意外? やっぱり!? 賃貸住宅の空き室率推移(2014年)
先日総務省統計局が発表した「住宅・土地統計調査の速報集計結果」により、住宅全体の空き家率が2013年時点で13.5%であることが発表され、話題を集めた。しかしこの値はすべての住宅を勘案したもの。多くの人が利用する賃貸住宅に限り、その空き室率について状況の確認をしていくことにする。
「住宅・土地統計調査の速報集計結果」における「空き家」の定義は、居住世帯が無い住宅のうち、建築中や一時現在者のみの住宅を除いたもの。賃貸用・売却用・二次的住宅・その他の類すべてが含まれている。そして「賃貸住宅の空き室率」だが、次の式で算出する。
「賃貸住宅の空き室率」=
「空室の賃貸住宅数」÷(「空室の賃貸住宅数」+「稼働している賃貸住宅数」)
「空室の賃貸住宅数」は1978年より前は計測されていないので、それ以降のもののみをデータベースから抽出し、空き室率を算出。それをグラフ化したのが次の図となる。

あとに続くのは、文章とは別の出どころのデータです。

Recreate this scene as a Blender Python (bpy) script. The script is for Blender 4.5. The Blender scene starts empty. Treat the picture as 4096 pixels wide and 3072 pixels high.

賃貸住宅の供給数自身は大きな伸びの中にあるが、同時に空き室数も同様、むしろそれ以上に増加している。結果として空き室率も増加する結果となる。概算ではあるが、2013年時点で賃貸住宅5戸のうち1戸は空き室となる。
もちろんこれは全国平均で、しかも物件の築年数や立地条件などによる区分もない。例えば首都圏の駅そばに建てられた新築賃貸住宅も、押し並べて2割近い空き室率を数えているわけではない。当方の経験の限りでも、「10戸の賃貸アパートで入居世帯は1、2世帯しかない」という物件も条件次第では見受けられるので、絞り込みの条件次第でこの「18.9%」とは違った値が出る。
試しに大まかな地域別で、賃貸住宅の空き室率を算出した結果が次のグラフ。
多少ではあるが、関東地区の方が空き室率が低く、地域の方が高い値を示している。
また経年別「空き室率」の増加の要因には、既存の経年賃貸住宅の建て替えが進んでいない可能性もある。昨今近郊地域でよく見かけるようになった「築数十年が経過してあと数年で立て壊す予定の賃貸住宅」も含め、「そろそろ建て直しの時期では?」という外装・内容の賃貸住宅が、今だに多数存在しており、それらへの新規入居者が(当然ながら)少ないのも、空き室率増加に拍車をかけているものと考えられる。過去の水準・流行で設計された賃貸住宅の人気が低く、空き室率が上昇するのは当然の話ではある。
今後は古い賃貸住宅の建て替えと共に、人口の減少、世帯数の増加など、複数の要因が絡むため、賃貸住宅の空き室率がどのような動きを示すのかは予想し難い。実際直近の2013年においては、その前回調査の2008年分から0.1%ポイントしか増加していない。
人口構成の変化なども合わせ、どのような動きを示していくことになるのか。大いに注目したいところではある。